Annual inflation in Nigeria accelerated to 15.6 percent in
May, its highest since February 2010, as the crisis in Africa's biggest economy
deepens.
Tuesday's inflation reading was the fourth monthly increase
in a row. The National Bureau of Statistics said it reflected higher prices for
electricity, transport and food, a separate index for which rose to 14.9
percent from 13.2 percent in April.
Usually Africa's biggest crude producer, Nigeria has seen
revenues plunge with oil prices, with pressure on the naira currency helping to
fuel inflation.
Central Bank Governor Godwin Emefiele announced on May 24
that the naira's peg to the dollar would be abandoned in favour of a flexible
currency regime but has yet to give details of how the policy will work.
The bank's de facto peg of 197 naira per dollar had become
unsustainable due to a shortage of hard currency, with the naira trading at up
to 40 percent below the official rate on the black market.

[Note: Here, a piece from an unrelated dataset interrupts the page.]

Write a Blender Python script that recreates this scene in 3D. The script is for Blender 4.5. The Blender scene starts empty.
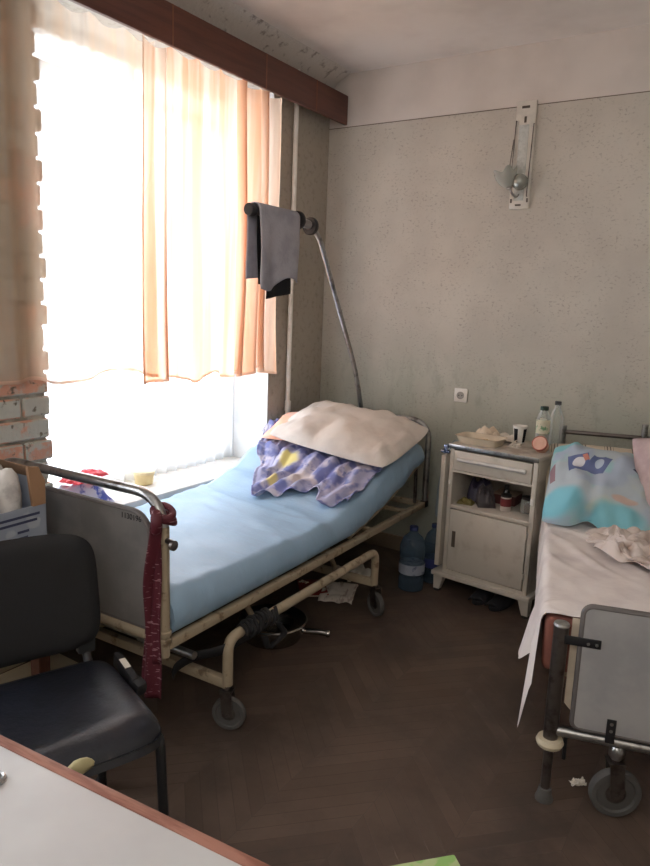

Razia Khan, chief economist, Africa at Standard Chartered
bank, said the fixed FX regime "likely played a significant role in
exacerbating current price pressures" and therefore would have been
"instrumental" in prompting the policy U-turn.
"The challenge for the authorities is how to go about
normalising the FX regime, and more broadly, activity in their bid to resolve
fuel and other supply bottlenecks that have constrained growth while driving
inflation higher," she said.
Bismarck Rewane, economist and CEO of Lagos consultancy
Financial Derivatives, said the promised adoption of a new flexible exchange
rate policy was likely to "push up prices again".
"The central bank may be forced to look at interest
rates again next month," he said, suggesting that there may be a need to
tighten monetary policy after the new FX regime is in place.
The central bank's main interest rate was hiked by 100 basis
points to 12 percent in March to try to curb galloping inflation.
Nigeria's economy contracted by 0.4 percent in the first
quarter, the first such drop since the 1990s and Emefiele has said it is likely
to shrink again in the second quarter, taking Nigeria into recession.